Plans for improved Tube station access stalled by reduced office development

Revised plans for an office development next to London Bridge station are unlikely to be able to include the proposed improvements to the tube station entrance on Borough High Street.

The entrance is on Borough High Street and provides access to the Jubilee and Northern lines. However, it is narrow and faces directly onto an equally narrow and busy pavement. Plans for a new office tower behind the station’s entrance would have allowed a new doorway to be cut into the rear of the building, thus creating two doorways for passengers to use.

The rear wall that would have been removed

That office development was refused planning permission due to the size of the proposed tower, so the developers are back with a revised smaller development now known as St Thomas Yard.

The previous plans would have opened up a lot more street space around the base of the tower, which would have allowed them to open up the second entrance for the tube station, but the current proposal largely retains the existing building’s footprint, leaving less space behind the tube station building for a new entrance.

As explained to me at the public open day last week, the changed design for the office development means the open space behind the tube station will remain closed off as it’s needed for deliveries.

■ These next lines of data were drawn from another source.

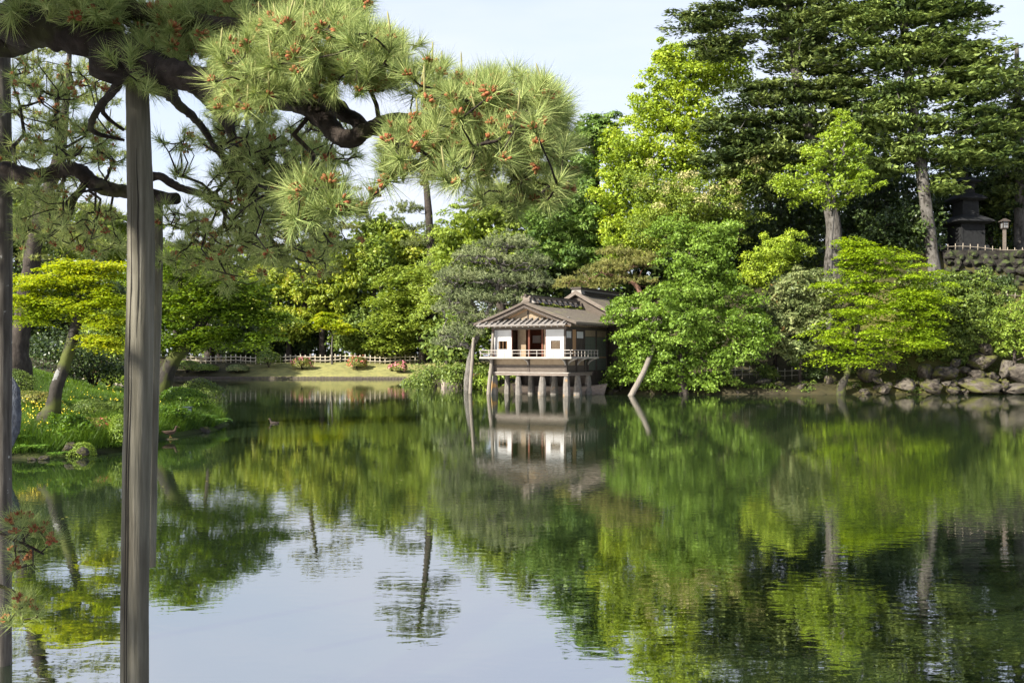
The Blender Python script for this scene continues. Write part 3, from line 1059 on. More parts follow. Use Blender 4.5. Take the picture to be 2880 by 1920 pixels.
# balcony
hbox('balcony_floor', (-5.85, -.80, 2.415), (.80, -.001, 2.485), 'wood_pale')
hbox('balcony_edge', (-5.92, -.86, 2.375), (.86, -.803, 2.50), 'wood_pale')
hbox('balcony_floor', (.0, .002, 2.415), (.80, 3.2, 2.485), 'wood_grey')
hbox('balcony_edge', (.803, -.80, 2.375), (.86, 3.25, 2.50), 'wood_pale')
for z, t in ((2.92, .05), (2.72, .035)):
    mb = MB()
    mb.bar((-5.98, -.77, z), (.95, -.77, z), t, t)
    mb.build('handrail', M['wood_pale'], house)
    mb = MB()
    mb.bar((.77, -.9, z - .002), (.77, 3.35, z - .002), t, t)
    mb.build('handrail', M['wood_pale'], house)
mb = MB()
mb.bar((-5.87, -.86, 2.918), (-5.87, .6, 2.918), .045, .045)
mb.build('handrail', M['wood_pale'], house)
bal = MB()
bal.box((-.018, -.018, 0), (.018, .018, .41))
balme = bal.mesh('baluster')
balme.materials.append(M['wood_pale'])
for x in np.linspace(-5.87, .77, 12):
    obj('baluster', balme, None, house, loc=(x, -.77, 2.486))
for y in np.linspace(-.15, 3.2, 8):
    obj('baluster', balme, None, house, loc=(.77, y, 2.486))
# room: floor, posts, lintel
hbox('room_floor', (-5.40, .002, 2.42), (-.02, 6.4, 2.50), 'wood_tan')
for x in (-5.44, -.10):
    hbox('corner_post', (x, .0, 2.49), (x + .13, .13, 4.32), 'wood_dark' if x > -1 else 'wood_red')
hbox('lintel', (-5.50, -.03, 4.27), (.10, .14, 4.42), 'wood_brown')
hbox('lintel', (-.10, .145, 4.27), (.08, 6.4, 4.42), 'wood_dark')
hbox('frieze', (-5.44, .02, 4.423), (.03, .12, 4.80), 'plaster_tan')
hbox('frieze', (-.09, .147, 4.423), (-.01, 6.4, 4.86), 'plaster_tan')
# white screens, each with a little latticed window
for a, b, wx in ((-5.30, -3.98, -4.64), (-1.42, -.11, -.72)):
    w0, w1, z0, z1 = wx - .32, wx + .32, 3.02, 3.52
    mb = MB()
    for (x0, x1, p, q) in ((a, w0, 2.50, 4.262), (w1, b, 2.50, 4.262), (w0, w1, 2.50, z0), (w0, w1, z1, 4.262)):
        mb.box((x0, .03, p), (x1, .07, q))
    s = mb.build('sliding_screen', M['paper'], house)
    fr = MB()
    for (x0, x1, p, q) in ((w0 - .03, w1 + .03, z1, z1 + .03), (w0 - .03, w1 + .03, z0 - .03, z0), (w0 - .03, w0, z0, z1), (w1, w1 + .03, z0, z1)):
        fr.box((x0, .024, p), (x1, .064, q))
    fr.build('window_frame', M['wood_brown'], s)
    la = MB()
    for x in np.linspace(w0 + .06, w1 - .06, 8 if wx > -2 else 3):
        la.box((x - .012, .045, z0), (x + .012, .06, z1))
    la.build('lattice', M['wood_tan'] if wx < -2 else M['plaster_tan'], s)
    hbox('screen_edge', (b + .002 if wx < -2 else a - .052, .02, 2.5), (b + .052 if wx < -2 else a - .002, .08, 4.265), 'wood_red')
# open middle bay with the room behind it
hbox('middle_post', (-2.74, .04, 2.5), (-2.62, .14, 4.27), 'wood_red')
hbox('inner_wall', (-5.36, 3.1, 2.5), (-.12, 3.16, 4.4), 'wood_red')
hbox('inner_wall', (-3.92, .75, 2.5), (-3.30, .80, 4.4), 'plaster_tan')
hbox('inner_wall', (-1.95, .75, 2.5), (-1.50, .80, 4.4), 'plaster_tan')
hbox('inner_wall', (-2.10, .70, 2.5), (-1.98, .82, 4.4), 'wood_red')
for x0 in (-4.05, -3.20, -2.35):
    hbox('inner_screen', (x0, 3.05, 3.45), (x0 + .62, 3.08, 3.95), 'paper')
hbox('ceiling', (-5.3, .15, 4.43), (-.12, 6.3, 4.48), 'wood_tan')
hbox('left_wall', (-5.46, .14, 2.5), (-5.40, 6.4, 4.8), 'plaster_tan')
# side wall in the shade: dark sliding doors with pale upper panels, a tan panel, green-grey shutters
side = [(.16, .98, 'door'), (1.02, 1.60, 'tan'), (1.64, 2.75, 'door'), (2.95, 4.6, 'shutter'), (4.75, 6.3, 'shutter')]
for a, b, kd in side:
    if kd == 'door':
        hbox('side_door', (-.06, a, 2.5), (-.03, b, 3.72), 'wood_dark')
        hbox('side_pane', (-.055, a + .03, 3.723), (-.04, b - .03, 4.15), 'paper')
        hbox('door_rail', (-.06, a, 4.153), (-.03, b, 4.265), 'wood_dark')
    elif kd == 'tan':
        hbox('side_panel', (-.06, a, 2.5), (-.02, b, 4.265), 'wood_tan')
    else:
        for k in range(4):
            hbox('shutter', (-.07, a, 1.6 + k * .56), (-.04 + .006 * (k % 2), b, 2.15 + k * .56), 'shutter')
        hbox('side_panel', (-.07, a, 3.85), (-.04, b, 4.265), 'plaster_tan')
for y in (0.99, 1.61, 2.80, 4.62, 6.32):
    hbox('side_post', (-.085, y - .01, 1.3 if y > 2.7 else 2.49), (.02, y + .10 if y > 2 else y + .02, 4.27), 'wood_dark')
hbox('rear_base', (-5.3, 3.6, -.3), (-.12, 12.5, 2.4), 'wood_dark')
# pent roof below the gable, with a run of round tiles
pr = MB()
y0, y1, z0, z1 = -.92, .02, 4.50, 4.92
pr.hexa([(-6.15, y0, z0), (.45, y0, z0), (.30, y1, z1 - .06), (-6.0, y1, z1 - .06), (-6.15, y0, z0 + .07), (.45, y0, z0 + .07), (.30, y1, z1), (-6.0, y1, z1)])
pent = pr.build('pent_roof', M['tile'], house)
for x in np.linspace(-5.95, .25, 15):
    mb = MB()
    sgn = .06 * (1 if x > -2.8 else -1)
    for k in range(3):
        t0, t1 = k / 3, (k + 1) / 3 - .02
        ya, yb = y0 + (y1 - y0) * t0 - .02, y0 + (y1 - y0) * t1
        za, zb = z0 + .075 + (z1 - z0 - .0) * t0 + .055, z0 + .075 + (z1 - z0) * t1 + .03
        mb.bar((x, ya, za), (x, yb, zb), .13, .075)
    mb.build('tile', M['tile'], pent)
for x in np.linspace(-6.0, .30, 16):
    mb = MB()
    mb.bar((x, -.87, 4.455), (x, .0, 4.80), .06, .07)
    rf = mb.build('rafter', M['wood_dark'], pent)
    e = MB()
    e.bar((x, -.885, 4.449), (x, -.872, 4.454), .065, .075)
    e.build('rafter_end', M['white_end'], rf)
hbox('eave_board', (-6.12, -.90, 4.44), (.42, -.84, 4.497), 'wood_dark', pent)
# gable
XR = -2.70
gab = MB()
gab.prism([(-5.1, 4.86), (-.3, 4.86), (XR, 5.78)], -.02, .03)
gab.build('gable_wall', M['plaster_tan'], house)
hbox('king_post', (XR - .05, -.06, 4.9), (XR + .05, -.022, 5.7), 'wood_dark')
HALF = 3.80


def roof_z(u):
    """height of the roof surface at distance u from the ridge line"""
    return 6.10 - .365 * u + .012 * u * (u - HALF)


def roof_shell(name, y0, y1, half, zf, thick, xr, mat, dz=0.0):
    us = np.linspace(0, half, 9)
    prof = [(xr - u, zf(u) + dz) for u in us[::-1]] + [(xr + u, zf(u) + dz) for u in us[1:]]
    low = [(xr + u, zf(u) + dz - thick) for u in us[::-1]] + [(xr - u, zf(u) + dz - thick) for u in us[1:]]
    mb = MB()
    for k in range(8):
        for s in (-1, 1):
            a0, a1 = us[k], us[k + 1]
            q = [(xr + s * a0, zf(a0) + dz - thick), (xr + s * a1, zf(a1) + dz - thick), (xr + s * a1, zf(a1) + dz), (xr + s * a0, zf(a0) + dz)]
            mb.prism(q, y0, y1)
    return mb.build(name, M[mat], house)


roof = roof_shell('roof', -.62, 7.6, HALF, roof_z, .13, XR, 'shingle')
roof_shell('roof_underlay', -.55, 7.5, HALF - .06, roof_z, .07, XR, 'wood_dark', -.133)
for s in (-1, 1):
    for (off, hh, dz, mt, yy) in ((0, .13, -.03, 'wood_brown', -.68), (.28, .16, -.27, 'wood_dark', -.58), (.5, .08, -.47, 'wood_tan', -.10)):
        mb = MB()
        us = np.linspace(0, HALF - off * 1.4, 7)
        for a0, a1 in zip(us[:-1], us[1:]):
            zt = lambda u: roof_z(u) + dz
            mb.prism([(XR + s * a0, zt(a0) - hh), (XR + s * a1, zt(a1) - hh), (XR + s * a1, zt(a1)), (XR + s * a0, zt(a0))], yy, yy + .055)
        mb.build('barge_board', M[mt], house)
for y in np.linspace(-.3, 7.3, 22):
    mb = MB()
    mb.bar((XR + 2.6, y, roof_z(2.6) - .26), (XR + HALF - .12, y, roof_z(HALF - .12) - .24), .06, .07)
    mb.build('rafter', M['wood_dark'], roof)
# ridge: saddle blocks, long logs, moss
rb = MB()
rb.prism([(XR - .55, 6.0), (XR + .55, 6.0), (XR + .16, 6.36), (XR - .16, 6.36)], -.1, 6.9)
ridge = rb.build('ridge', M['wood_pale'], house)
for s in (-1, 1):
    for k, y in enumerate(np.linspace(.25, 6.6, 9)):
        mb = MB()
        mb.bar((XR + s * .12, y, 6.42), (XR + s * .66, y, 5.98), .16, .09)
        mb.build('saddle_block', M['wood_dark'], ridge)
    mb = MB()
    mb.bar((XR + s * .30, -.35, 6.40), (XR + s * .30, 7.0, 6.40), .10, .10)
    mb.build('ridge_log', M['wood_grey'], ridge)
mb = MB()
mb.bar((XR, -.45, 6.50), (XR, 7.1, 6.50), .18, .13)
mb.build('ridge_log', M['wood_dark'], ridge)
mb = MB()
mb.bar((XR, -.30, 6.24), (XR, -.18, 6.24), .5, .36)
mb.build('ridge_end', M['wood_grey'], ridge)
rg = np.random.default_rng(4)
nm = 1500
yy = rg.uniform(.5, 6.8, nm)
uu = .58 + np.abs(rg.normal(0, .07, nm))
Pm = np.stack([XR + uu, yy, np.array([roof_z(u) for u in uu]) + rg.uniform(0, .16, nm) * np.clip(np.sin(yy * 3.1) + .6, .15, 1)], 1)
V, Q = quads_from(Pm, rg.normal(size=(nm, 3)) + np.array([.5, 0, .8]), .11, .07, rg)
obj('moss', mesh_arrays('moss', V, Q), M['moss'], ridge, kind='stuff')
# the taller rear part
def roof2_z(u):
    return 7.15 - .50 * u + .02 * u * (u - 4.6)
rear = roof_shell('rear_roof', 7.0, 14.5, 4.7, roof2_z, .20, XR, 'shingle')
for s in (-1, 1):
    mb = MB()
    us = np.linspace(0, 4.6, 7)
    for a0, a1 in zip(us[:-1], us[1:]):
        mb.prism([(XR + s * a0, roof2_z(a0) - .22), (XR + s * a1, roof2_z(a1) - .22), (XR + s * a1, roof2_z(a1) + .06), (XR + s * a0, roof2_z(a0) + .06)], 6.86, 6.995)
    mb.build('rear_barge_board', M['wood_grey'], house)
gab = MB()
gab.prism([(-6.2, 5.1), (.8, 5.1), (XR, 6.8)], 7.2, 7.3)
gab.build('rear_gable_wall', M['wood_brown'], house)
rb = MB()
rb.prism([(XR - .42, 6.95), (XR + .42, 6.95), (XR + .34, 7.32), (XR - .34, 7.32)], 7.05, 14.4)
rr_ = rb.build('rear_ridge', M['wood_pale'], house)
for k in range(3):
    mb = MB()
    mb.bar((XR + .40 + .10 * k, 7.6, 7.16 - .09 * k), (XR + .40 + .10 * k, 14.3, 7.16 - .09 * k), .07, .06)
    mb.build('ridge_batten', M['wood_dark'], rr_)
mb = MB()
mb.box((XR - .42, 6.95, 7.323), (XR + .42, 14.5, 7.46))
mb.build('ridge_cap', M['wood_dark'], rr_)
hbox('rear_wall', (-6.4, 7.3, 1.2), (1.0, 14.0, 5.2), 'wood_dark')
for y in (7.31, 9.3, 11.5):
    hbox('rear_post', (1.003, y, 1.0), (1.10, y + .14, 5.3), 'wood_dark')
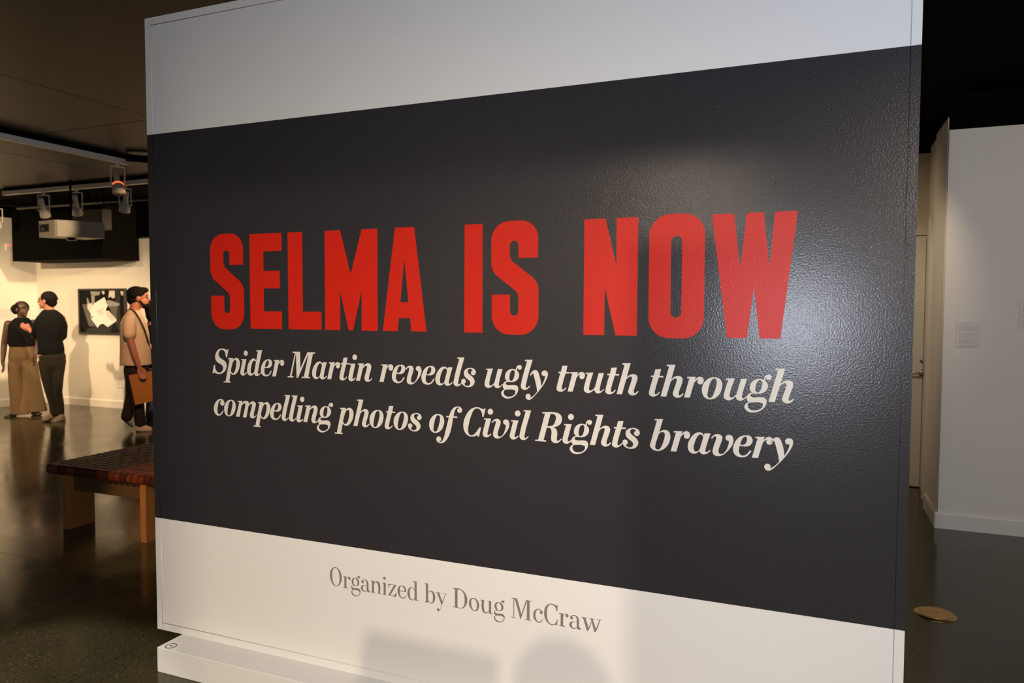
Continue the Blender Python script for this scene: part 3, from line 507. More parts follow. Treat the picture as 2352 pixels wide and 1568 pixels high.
s0, s1 = onY(2196, 737, YR), onY(2253, 798, YR)
text_panel('wall_label', 'pale printed text sheet on the white wall block right of the title wall', s0.x, s1.x, s1.z, s0.z, YR, 14)
s0, s1 = onY(2342, 690, YR), onY(2390, 757, YR)
text_panel('wall_label', 'pale sheet cut off by the right edge of the photo', s0.x, s1.x, s1.z, s0.z, YR, 13)
q = onX(7, 720, XW)
e = tag(empty('wall_label', (XW, q.y, q.z), 0), 'small pale text sheet on the left wall above the woman', 'label')
bm = bmesh.new(); box(bm, (0.0005, -0.25, -0.09), (0.004, 0.25, 0.09)); obj('sheet', bm, M['paper'], e)
bm = bmesh.new()
for k in range(6): box(bm, (0.0039, -0.2, 0.055-k*0.024), (0.0044, -0.2+random.uniform(0.28, 0.38), 0.061-k*0.024))
obj('printed_text', bm, M['ink'], e)
q = onY(278, 882, YB)
e = tag(empty('wall_outlet', (q.x, YB, q.z)), 'white socket plate low on the back wall under the framed photograph', 'outlet')
bm = bmesh.new(); box(bm, (-0.06, -0.008, -0.055), (0.06, -0.0005, 0.055), 0.002); obj('plate', bm, M['trim'], e)
bm = bmesh.new()
for x in (-0.035, 0.02): box(bm, (x, -0.0085, -0.02), (x+0.006, -0.0079, 0.02))
obj('socket_slots', bm, M['frame'], e)
q = onX(19, 566, XW)
e = tag(empty('wall_detector', (XW, q.y, q.z)), 'small white wall sensor with a red light high on the left wall', 'sensor')
bm = bmesh.new(); box(bm, (0.0005, -0.05, -0.06), (0.035, 0.05, 0.05), 0.006); obj('case', bm, M['trim'], e)
bm = bmesh.new(); box(bm, (0.034, -0.035, 0.006), (0.037, 0.02, 0.028), 0.001); obj('red_light', bm, M['redglow'], e)['label'] = 'small glowing red light'

# ------------------------------------------------------------------ tracks and lamps
TB = 2.965
def track(name, label, a, b, yax, group):
    e = tag(empty(name, ((a[0]+b[0])/2, (a[1]+b[1])/2, TB)), label, 'track', group)
    def c(n, w0, z0, z1, m):
        bm = bmesh.new()
        if yax: box(bm, (a[0]-w0, a[1], z0), (a[0]+w0, b[1], z1))
        else: box(bm, (a[0], a[1]-w0, z0), (b[0], a[1]+w0, z1))
        o = obj(n, bm, m, e); o.matrix_parent_inverse = Matrix.Translation(-e.location); return o
    c('rail', 0.028, TB, TB+0.046, M['track']); c('mounting_channel', 0.020, TB+0.046, HC, M['black'])['label'] = 'black mounting channel'
    bm = bmesh.new()
    for s in (0, 1):
        p = a if s == 0 else b
        if yax: box(bm, (p[0]-0.030, p[1]-0.02, TB-0.002), (p[0]+0.030, p[1]+0.02, TB+0.048), 0.003)
        else: box(bm, (p[0]-0.02, p[1]-0.030, TB-0.002), (p[0]+0.02, p[1]+0.030, TB+0.048), 0.003)
    o = obj('end_cap', bm, M['track'], e); o.matrix_parent_inverse = Matrix.Translation(-e.location)
    return e
t1 = onZ(290, 378, TB)
track('lighting_track', 'pale lighting track crossing the brown ceiling towards the title wall', (t1.x, -3.0), (t1.x, t1.y), True, 'ceiling lighting tracks')
t2 = onZ(12, 452, TB); T2Y = 3.83
track('lighting_track', 'pale lighting track running along the edge of the black recess', (onY(12, 450, T2Y).x, T2Y), (-3.2, T2Y), False, 'ceiling lighting tracks')
cdt = tag(empty('conduit', (-6.2, 3.3, 2.98)), 'thin black conduit joining the two lighting tracks', 'pipe')
bm = bmesh.new(); tube(bm, [(-6.19+6.2, -0.5, 0.02), (0.25, -0.3, 0.01), (1.2, -0.1, 0.0), (2.6, 0.0, 0.0)], 0.035); obj('pipe', bm, M['black'], cdt, True)
bm = bmesh.new(); box(bm, (0.9, -0.16, -0.02), (1.0, -0.04, 0.06)); obj('clamp', bm, M['black'], cdt)

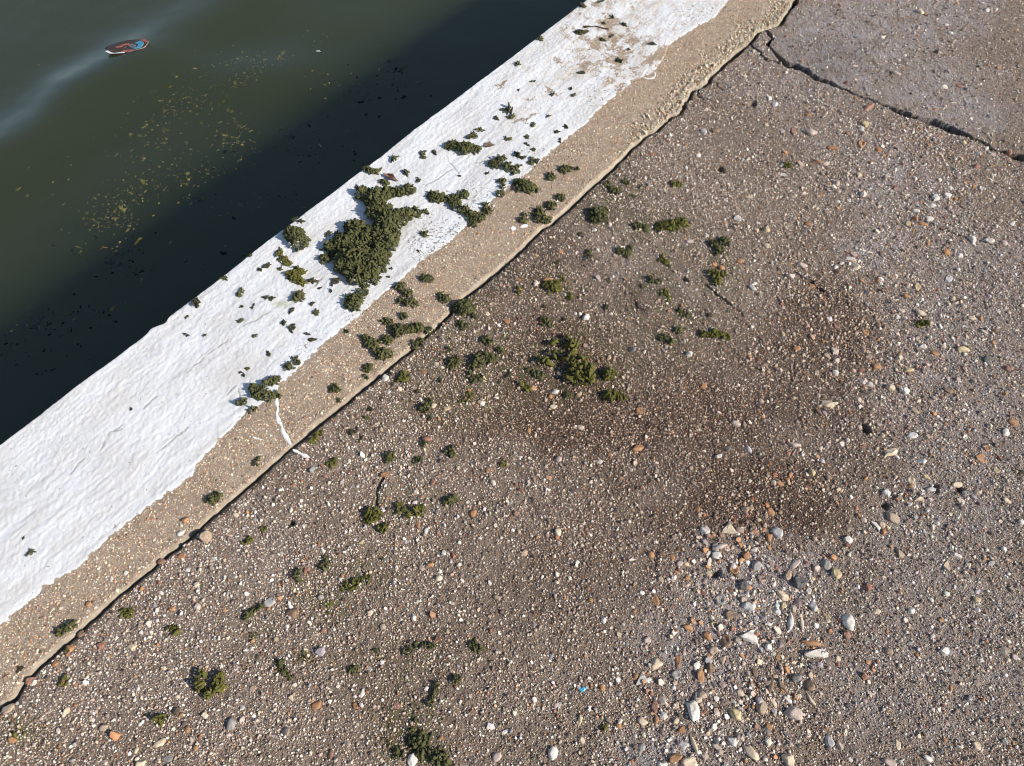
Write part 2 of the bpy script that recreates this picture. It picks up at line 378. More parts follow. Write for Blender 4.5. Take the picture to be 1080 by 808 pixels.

Rear courtyard – the left wall is the back of the tube station

The loss of additional tube station amenity has been accepted in principle by the council in pre-planning meetings due to the smaller size of the revised office development.

Even if it could be opened up, it would only lead to the narrow King’s Head Yard rather than a much more useful route to St Thomas Street. Structurally, the only way to open a rear tube station route would now require the demolition of the historic Bunch of Grapes pub, which sits to the north of the backyard.

That would not be a popular decision.

Short of a major rejig of the road layout on Borough High Street, the tube station entrance will likely remain a congestion hotspot.